Friday, April 15, 2005

i know i should be studying. but i hate it. so watever. maybe getting complacent. or maybe lazy.
things havent gone truly the way they have been. or so they havent gone the way i expect them to be. i should take a gd long break. and sort out my life. for good. but then..we all are procrasinators.

about a year ago, i was on that path to learning myself. change for the better. which i did. but somehow, it ended up to be somesort difficult towards the end. life is never random or so you may think. or wat the ipod shuffle ad would say but whoever u meet today, or whatever u do will eventually lead on to something. it might not be better, it might not be worse. but all one can do is look to the good things that have happened since any mishap or a bad day.

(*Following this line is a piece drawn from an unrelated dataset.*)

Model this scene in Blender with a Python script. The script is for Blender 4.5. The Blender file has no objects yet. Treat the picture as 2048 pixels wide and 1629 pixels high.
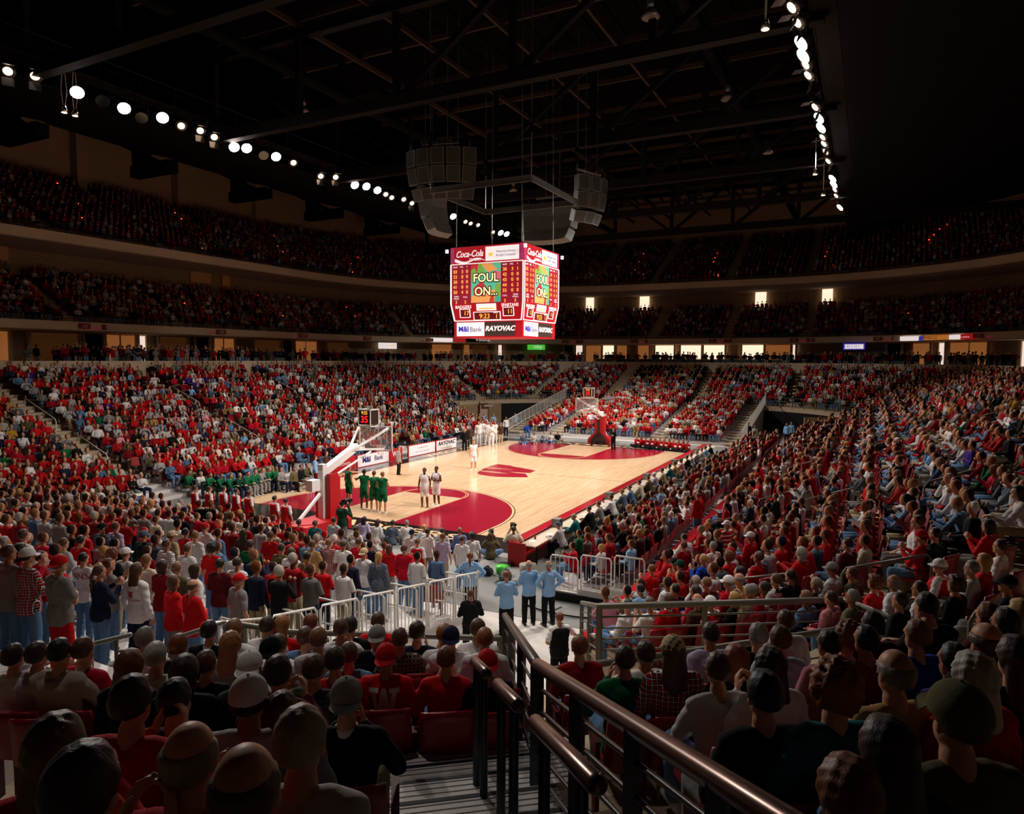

everyone's afraid of something. but we all gotta live up to our fears. and the only way we can do that is to visualise that fear. only then we can overcome it.

sometimes we are all afraid of disappointments. let's face it. ppl disappoint all the time. some more than others. tt's why we're human. we all make mistakes. just don't fear that you would be that disappointment.

maybe im fearing that i would be that kind of disappointment. not being able to be like the one before. or anyone else that came close for that matter. maybe that's why i try to screw everything up so it wont look that bad. blame it on some event that probably occurred "randomly".

probably i havent been the best person to be around with. the best friend. the best boyfriend. the best whatever. or maybe i jus expect too much from the people i care about.

but it's all good. i hope. maybe i should live up to my fears. and live life.

"to be nobody but yourself in a world which is doing its best, night and day, to make you everybody else, means to fight the hardest battle which any human being can fight, and never stop fighting."